The basis for lexical analysis is "state machine". Think about what a
floating point number looks like.

+1.e-3
-.3
+.0e0
1e-1
.1
1

<snip nice explanation>

Another way that may be helpful is to produce a "railroad track" syntax
chart (as commonly used in Pascal) for allowable representations for a
double. I find such a method easier to follow.

http://en.wikipedia.org/wiki/Syntax_diagram

 

[Gianni Mariani]

<snip nice explanation>

Another way that may be helpful is to produce a "railroad track" syntax
chart (as commonly used in Pascal) for allowable representations for a
double. I find such a method easier to follow.

http://en.wikipedia.org/wiki/Syntax_diagram

The state machine in my previous post was generated from this:

digit = <0-9> .
sign = <+\-> .
opt_sign = [ sign , 0, 1 ] .
digits = [ digit, 1, ] .
exp = <eE> opt_sign digits .
opt_exp = [ exp, 0, 1 ] .
float =
opt_sign (digits|("." digits)|(digits"."[digit,0,])) opt_exp .

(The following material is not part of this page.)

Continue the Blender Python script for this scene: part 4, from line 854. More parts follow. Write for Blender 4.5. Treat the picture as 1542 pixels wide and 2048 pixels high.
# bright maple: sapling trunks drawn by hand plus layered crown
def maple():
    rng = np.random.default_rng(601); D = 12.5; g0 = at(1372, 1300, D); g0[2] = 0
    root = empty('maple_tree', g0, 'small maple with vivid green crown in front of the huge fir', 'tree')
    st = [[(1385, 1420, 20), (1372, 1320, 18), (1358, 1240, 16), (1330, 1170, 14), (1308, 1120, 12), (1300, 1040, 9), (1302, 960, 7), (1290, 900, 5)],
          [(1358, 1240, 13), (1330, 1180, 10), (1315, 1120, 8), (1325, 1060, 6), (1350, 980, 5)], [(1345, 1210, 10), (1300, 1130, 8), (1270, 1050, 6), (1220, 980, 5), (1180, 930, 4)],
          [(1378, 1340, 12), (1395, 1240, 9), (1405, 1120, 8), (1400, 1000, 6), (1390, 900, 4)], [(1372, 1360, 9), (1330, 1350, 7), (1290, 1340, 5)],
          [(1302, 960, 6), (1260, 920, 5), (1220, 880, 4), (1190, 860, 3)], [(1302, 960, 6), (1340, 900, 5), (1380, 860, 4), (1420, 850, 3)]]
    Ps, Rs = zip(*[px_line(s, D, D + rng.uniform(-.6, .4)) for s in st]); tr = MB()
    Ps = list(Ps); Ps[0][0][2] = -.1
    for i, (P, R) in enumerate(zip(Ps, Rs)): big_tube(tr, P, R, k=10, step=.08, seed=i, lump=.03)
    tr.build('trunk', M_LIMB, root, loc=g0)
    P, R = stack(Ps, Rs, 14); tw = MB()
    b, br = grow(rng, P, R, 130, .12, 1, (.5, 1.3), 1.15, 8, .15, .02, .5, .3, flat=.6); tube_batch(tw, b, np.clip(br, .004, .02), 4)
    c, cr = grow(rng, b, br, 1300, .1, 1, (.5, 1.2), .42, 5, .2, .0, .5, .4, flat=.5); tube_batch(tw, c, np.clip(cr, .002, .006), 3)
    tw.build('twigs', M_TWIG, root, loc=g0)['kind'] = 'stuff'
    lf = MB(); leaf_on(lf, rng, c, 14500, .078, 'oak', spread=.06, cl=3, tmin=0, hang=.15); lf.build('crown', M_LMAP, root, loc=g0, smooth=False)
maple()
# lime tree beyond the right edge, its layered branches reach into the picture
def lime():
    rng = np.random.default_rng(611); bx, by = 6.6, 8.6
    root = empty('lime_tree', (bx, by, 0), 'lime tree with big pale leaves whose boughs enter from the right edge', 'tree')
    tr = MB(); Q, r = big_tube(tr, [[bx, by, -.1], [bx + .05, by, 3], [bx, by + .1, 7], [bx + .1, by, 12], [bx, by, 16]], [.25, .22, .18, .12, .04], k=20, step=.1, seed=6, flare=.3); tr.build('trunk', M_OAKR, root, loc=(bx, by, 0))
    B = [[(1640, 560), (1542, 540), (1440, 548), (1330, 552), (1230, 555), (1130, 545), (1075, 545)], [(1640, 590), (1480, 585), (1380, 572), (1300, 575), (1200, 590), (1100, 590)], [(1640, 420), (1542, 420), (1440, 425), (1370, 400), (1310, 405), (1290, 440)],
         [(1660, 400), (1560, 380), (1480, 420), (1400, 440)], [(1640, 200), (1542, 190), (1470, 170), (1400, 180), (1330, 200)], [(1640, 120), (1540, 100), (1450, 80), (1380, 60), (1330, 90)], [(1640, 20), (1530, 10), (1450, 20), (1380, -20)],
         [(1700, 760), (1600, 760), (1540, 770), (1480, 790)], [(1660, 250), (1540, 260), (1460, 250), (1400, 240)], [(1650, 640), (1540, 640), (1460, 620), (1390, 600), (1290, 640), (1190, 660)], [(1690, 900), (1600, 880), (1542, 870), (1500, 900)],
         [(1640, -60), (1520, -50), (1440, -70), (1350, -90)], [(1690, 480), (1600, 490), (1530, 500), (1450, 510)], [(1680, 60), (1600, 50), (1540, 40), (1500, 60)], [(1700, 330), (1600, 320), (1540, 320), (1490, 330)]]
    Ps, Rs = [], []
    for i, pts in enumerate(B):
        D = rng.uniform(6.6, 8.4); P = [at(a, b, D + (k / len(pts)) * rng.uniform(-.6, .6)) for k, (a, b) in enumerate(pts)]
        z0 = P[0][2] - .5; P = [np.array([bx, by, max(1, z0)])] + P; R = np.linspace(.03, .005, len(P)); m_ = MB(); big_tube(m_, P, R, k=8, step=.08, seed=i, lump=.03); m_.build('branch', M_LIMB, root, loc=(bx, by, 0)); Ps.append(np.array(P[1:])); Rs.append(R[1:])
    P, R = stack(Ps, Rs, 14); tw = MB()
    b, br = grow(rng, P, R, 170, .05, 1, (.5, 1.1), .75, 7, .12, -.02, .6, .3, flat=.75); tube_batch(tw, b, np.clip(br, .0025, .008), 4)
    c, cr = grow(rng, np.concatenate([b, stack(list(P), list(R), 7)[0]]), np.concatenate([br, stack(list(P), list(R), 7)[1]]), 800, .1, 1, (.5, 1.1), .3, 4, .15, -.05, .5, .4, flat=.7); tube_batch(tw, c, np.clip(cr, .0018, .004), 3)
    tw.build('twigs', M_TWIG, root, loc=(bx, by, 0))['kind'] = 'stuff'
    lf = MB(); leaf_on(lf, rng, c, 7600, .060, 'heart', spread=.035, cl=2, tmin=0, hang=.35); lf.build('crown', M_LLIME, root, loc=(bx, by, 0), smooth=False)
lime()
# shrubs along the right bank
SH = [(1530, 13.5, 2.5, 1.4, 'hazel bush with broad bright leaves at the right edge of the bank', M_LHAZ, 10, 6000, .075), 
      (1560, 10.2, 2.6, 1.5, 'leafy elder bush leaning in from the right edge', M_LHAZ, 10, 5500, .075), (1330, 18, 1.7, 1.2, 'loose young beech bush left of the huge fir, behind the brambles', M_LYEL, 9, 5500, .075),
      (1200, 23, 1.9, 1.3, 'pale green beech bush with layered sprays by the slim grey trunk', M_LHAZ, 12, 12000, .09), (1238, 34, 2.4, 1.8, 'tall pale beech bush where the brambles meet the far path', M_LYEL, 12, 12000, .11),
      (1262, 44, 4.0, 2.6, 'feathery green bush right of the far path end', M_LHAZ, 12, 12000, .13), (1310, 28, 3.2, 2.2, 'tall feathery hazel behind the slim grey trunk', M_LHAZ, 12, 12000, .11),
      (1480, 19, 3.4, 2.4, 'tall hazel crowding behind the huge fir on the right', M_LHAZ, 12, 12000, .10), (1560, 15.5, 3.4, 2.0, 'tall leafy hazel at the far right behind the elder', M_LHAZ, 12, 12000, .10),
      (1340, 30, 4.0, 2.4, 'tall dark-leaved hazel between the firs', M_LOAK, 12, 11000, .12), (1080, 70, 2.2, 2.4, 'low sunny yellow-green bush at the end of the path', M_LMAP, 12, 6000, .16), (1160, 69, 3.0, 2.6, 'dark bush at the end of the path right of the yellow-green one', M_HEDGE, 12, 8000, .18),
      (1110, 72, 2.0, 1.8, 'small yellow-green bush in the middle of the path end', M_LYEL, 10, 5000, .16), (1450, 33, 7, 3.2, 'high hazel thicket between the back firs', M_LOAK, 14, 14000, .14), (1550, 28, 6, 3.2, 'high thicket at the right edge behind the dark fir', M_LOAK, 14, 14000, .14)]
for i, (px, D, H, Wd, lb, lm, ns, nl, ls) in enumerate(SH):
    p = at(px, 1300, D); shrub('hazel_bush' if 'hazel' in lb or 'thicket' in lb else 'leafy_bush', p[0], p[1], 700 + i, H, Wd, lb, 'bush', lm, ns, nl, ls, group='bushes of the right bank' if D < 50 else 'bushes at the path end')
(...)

.... it's an aardvark lexical analyser syntax.

 

[James Kanze]

Evyn wrote:

No need.

The basis for lexical analysis is "state machine". Think about what a
floating point number looks like.

[Detailed explination deleted...]

You're right, of course, but I rather suspect (or hope for him,
at least) that this is more than what the prof wanted. And of
course, it's only the tip of the iceberg; the real problem is
doing the actual conversion without introducing rounding errors.
Thus, for example, if---as seems to be the case---the only
floating point values he'll really have to convert are of the
form \.[0-9]+, the obvious answer is a simple loop over the
digits:

double value = 0.0 ;
while ( *iter != end
&& isdigit( static_cast< unsigned char >( *iter ) ) {
value += *iter - '0' ;
value /= 10 ;
}

Except that, of course, this doesn't work in practice.

 

[Evyn]

Thanks for the help and advice! Let me give it a go.